03 August 2010 11:36 [Source: ICIS news]
LONDON (ICIS)--BASF will target a €20/tonne ($26/tonne) increase on August polystyrene (PS) after confirmation of the third and final public styrene monomer contract for the month, a company source said on Tuesday.
“The average of the three [styrene] contracts comes out at plus €4.3/tonne according to my calculation, so we will be going for plus €20/tonne on PS,” said the source.
August was the first time in many months that more than one styrene monomer contract was made public, and Tuesday’s settlement at €962/tonne FD (free delivered) NWE (northwest Europe), the third confirmed for August, represented a decrease of €11/tonne from the contract done between the same partners in July.
The first public barge styrene contract for August was confirmed at €995/tonne FD NWE last week, with the second done at €975/tonne FD NWE earlier this week.
Both showed increases on the sole public contract of July, but both were confirmed as a rollover from July when compared with the contracts done by the same partners.
Styron (formerly Dow) had made it clear that it would be targeting a €40/tonne increase on high impact PS (HIPS) for August and a €30/tonne increase for general purpose PS (GPPS) before any styrene contract had been settled.

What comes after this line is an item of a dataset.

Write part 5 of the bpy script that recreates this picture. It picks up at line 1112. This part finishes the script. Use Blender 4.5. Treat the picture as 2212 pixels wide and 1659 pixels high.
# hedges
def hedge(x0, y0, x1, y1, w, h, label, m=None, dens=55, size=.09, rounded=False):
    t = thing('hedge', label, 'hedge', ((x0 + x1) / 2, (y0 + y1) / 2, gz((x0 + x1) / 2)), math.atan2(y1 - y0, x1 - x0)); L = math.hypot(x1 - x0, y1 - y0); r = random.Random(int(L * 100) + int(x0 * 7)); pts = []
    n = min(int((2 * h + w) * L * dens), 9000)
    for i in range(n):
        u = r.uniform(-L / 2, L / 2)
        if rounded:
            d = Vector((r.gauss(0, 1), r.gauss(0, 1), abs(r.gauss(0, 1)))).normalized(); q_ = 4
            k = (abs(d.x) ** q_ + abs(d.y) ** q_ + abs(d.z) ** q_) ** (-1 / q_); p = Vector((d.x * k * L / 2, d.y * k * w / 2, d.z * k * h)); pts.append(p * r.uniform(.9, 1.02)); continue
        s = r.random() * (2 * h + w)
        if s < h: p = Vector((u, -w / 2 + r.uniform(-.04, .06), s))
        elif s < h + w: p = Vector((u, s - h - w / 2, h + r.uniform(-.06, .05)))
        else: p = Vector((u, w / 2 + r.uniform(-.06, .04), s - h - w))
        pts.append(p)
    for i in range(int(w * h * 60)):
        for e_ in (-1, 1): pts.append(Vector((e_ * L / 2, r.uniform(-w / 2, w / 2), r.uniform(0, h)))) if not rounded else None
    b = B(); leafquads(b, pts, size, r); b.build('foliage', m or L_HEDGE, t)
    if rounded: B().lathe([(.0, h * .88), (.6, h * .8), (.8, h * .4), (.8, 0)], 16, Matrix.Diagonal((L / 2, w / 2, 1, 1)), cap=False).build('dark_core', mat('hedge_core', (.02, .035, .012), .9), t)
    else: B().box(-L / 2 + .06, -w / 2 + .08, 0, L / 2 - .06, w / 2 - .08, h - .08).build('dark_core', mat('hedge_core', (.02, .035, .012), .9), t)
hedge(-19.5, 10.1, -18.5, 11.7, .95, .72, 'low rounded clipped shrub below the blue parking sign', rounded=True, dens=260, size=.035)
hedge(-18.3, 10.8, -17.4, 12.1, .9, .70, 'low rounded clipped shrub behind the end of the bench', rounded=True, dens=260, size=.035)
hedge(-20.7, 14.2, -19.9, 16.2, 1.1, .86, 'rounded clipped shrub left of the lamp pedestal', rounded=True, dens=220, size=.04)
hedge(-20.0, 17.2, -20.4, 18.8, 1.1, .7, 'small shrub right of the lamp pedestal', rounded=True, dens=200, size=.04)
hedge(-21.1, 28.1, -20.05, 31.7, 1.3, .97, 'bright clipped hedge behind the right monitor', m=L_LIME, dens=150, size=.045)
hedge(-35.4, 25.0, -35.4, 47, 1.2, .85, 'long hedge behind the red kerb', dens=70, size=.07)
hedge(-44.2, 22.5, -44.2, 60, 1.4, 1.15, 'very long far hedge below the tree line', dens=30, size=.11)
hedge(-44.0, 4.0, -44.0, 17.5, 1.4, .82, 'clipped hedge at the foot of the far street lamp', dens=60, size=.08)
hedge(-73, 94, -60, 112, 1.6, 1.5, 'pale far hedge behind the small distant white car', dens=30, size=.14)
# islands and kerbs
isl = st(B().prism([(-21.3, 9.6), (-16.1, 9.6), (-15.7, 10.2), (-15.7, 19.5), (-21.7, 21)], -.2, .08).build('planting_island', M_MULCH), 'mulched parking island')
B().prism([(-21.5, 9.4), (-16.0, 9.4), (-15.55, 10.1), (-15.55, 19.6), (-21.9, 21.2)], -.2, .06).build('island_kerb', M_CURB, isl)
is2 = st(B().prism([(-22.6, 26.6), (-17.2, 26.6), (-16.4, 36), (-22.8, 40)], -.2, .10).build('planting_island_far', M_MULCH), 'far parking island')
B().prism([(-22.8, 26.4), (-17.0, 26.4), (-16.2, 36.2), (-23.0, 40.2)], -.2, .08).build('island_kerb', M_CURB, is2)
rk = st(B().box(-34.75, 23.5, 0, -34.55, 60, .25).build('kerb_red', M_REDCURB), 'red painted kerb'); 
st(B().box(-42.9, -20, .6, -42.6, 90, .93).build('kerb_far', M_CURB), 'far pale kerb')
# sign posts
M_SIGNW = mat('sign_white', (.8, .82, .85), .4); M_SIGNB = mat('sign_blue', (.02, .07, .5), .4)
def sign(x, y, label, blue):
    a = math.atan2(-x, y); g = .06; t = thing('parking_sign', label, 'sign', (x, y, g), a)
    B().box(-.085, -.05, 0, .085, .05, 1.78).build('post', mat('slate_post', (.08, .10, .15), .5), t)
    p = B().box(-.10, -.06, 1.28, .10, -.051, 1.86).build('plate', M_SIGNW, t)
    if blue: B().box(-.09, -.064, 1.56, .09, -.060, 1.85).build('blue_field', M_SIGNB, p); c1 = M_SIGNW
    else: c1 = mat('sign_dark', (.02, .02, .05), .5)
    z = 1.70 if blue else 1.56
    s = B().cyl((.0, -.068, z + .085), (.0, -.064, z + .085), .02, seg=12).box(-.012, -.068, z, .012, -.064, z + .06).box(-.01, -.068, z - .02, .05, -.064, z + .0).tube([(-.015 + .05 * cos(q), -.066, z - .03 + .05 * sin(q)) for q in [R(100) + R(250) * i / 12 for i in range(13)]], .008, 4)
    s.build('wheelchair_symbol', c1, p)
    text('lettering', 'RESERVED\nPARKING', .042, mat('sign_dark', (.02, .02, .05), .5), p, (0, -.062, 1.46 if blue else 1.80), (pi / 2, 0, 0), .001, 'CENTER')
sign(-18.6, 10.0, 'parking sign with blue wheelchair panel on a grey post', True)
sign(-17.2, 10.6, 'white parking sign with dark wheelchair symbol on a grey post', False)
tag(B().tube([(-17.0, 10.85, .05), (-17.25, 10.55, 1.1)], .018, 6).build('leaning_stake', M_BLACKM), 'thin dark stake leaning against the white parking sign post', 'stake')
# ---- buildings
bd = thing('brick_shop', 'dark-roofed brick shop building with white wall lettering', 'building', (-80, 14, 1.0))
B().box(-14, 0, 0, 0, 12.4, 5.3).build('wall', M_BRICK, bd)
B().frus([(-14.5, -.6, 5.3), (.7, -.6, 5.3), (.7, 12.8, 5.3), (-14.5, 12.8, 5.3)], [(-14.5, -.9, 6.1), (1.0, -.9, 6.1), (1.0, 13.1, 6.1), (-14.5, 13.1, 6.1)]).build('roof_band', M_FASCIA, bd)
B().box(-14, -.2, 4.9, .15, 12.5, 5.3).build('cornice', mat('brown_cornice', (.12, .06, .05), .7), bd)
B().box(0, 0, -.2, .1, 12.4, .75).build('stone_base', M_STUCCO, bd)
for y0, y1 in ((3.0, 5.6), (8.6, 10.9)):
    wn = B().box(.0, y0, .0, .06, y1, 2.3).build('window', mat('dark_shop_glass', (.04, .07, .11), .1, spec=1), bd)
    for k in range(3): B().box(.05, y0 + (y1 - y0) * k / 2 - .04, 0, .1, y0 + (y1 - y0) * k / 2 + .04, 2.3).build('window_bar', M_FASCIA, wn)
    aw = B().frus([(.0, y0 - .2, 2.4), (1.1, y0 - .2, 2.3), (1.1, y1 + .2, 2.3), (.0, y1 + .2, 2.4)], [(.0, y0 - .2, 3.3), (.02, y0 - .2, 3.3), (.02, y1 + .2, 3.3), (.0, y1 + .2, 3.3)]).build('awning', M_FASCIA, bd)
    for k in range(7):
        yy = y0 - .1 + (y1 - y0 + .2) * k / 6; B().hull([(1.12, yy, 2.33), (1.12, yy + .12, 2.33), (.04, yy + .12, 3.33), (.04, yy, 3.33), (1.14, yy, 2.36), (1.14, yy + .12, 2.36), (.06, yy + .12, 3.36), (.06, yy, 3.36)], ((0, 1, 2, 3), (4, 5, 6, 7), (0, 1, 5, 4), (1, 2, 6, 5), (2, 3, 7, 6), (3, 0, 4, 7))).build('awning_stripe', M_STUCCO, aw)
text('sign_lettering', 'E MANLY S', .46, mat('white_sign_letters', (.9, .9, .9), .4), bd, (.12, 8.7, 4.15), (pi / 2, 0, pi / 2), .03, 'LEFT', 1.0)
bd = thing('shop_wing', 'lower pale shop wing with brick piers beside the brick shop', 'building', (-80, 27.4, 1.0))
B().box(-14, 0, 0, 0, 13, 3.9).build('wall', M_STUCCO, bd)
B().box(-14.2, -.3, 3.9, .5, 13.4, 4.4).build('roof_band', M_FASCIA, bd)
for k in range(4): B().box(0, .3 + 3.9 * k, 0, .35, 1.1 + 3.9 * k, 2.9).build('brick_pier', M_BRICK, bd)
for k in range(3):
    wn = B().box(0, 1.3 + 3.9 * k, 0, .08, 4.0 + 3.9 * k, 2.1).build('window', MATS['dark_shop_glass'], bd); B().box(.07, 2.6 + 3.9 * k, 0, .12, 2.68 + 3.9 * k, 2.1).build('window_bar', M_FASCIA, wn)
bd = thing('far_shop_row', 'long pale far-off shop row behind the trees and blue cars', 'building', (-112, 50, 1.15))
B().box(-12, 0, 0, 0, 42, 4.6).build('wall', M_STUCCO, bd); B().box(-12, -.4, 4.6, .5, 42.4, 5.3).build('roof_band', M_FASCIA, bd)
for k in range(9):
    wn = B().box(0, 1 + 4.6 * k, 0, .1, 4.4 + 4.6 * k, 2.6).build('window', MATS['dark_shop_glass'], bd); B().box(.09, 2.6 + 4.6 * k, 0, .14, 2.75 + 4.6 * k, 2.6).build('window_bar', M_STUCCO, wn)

Other producers were waiting for the outcome of the monomer discussions before making plans for August PS pricing.
Buying sources did not agree with all three public contracts being included in the calculation of producers’ styrene costs in August, as styrene was the main driver for PS pricing.
The two other contracts, confirmed publicly, were both reported at rollover levels from July, but were higher than the July public styrene contract of €973/tonne FD NWE.
“I can see why they would want to argue an average...but surely the proper thing to do is compare the [same] settlement July to the August settlement,” said one large buyer.
PS buyers agreed that it would be difficult to argue a price reduction for August, however, as the supply/demand balance was tight due to production problems and the careful tailoring of production in line with demand, which had been a feature of the PS market for many months.
GPPS net prices were trading around the €1,250/tonne FD NWE level, and polypropylene (PP) - the main competitor of PS - was still tight and expensive at €1,190-1,200/tonne FD NWE, a level too high to tempt PS buyers to substitute PP for PS.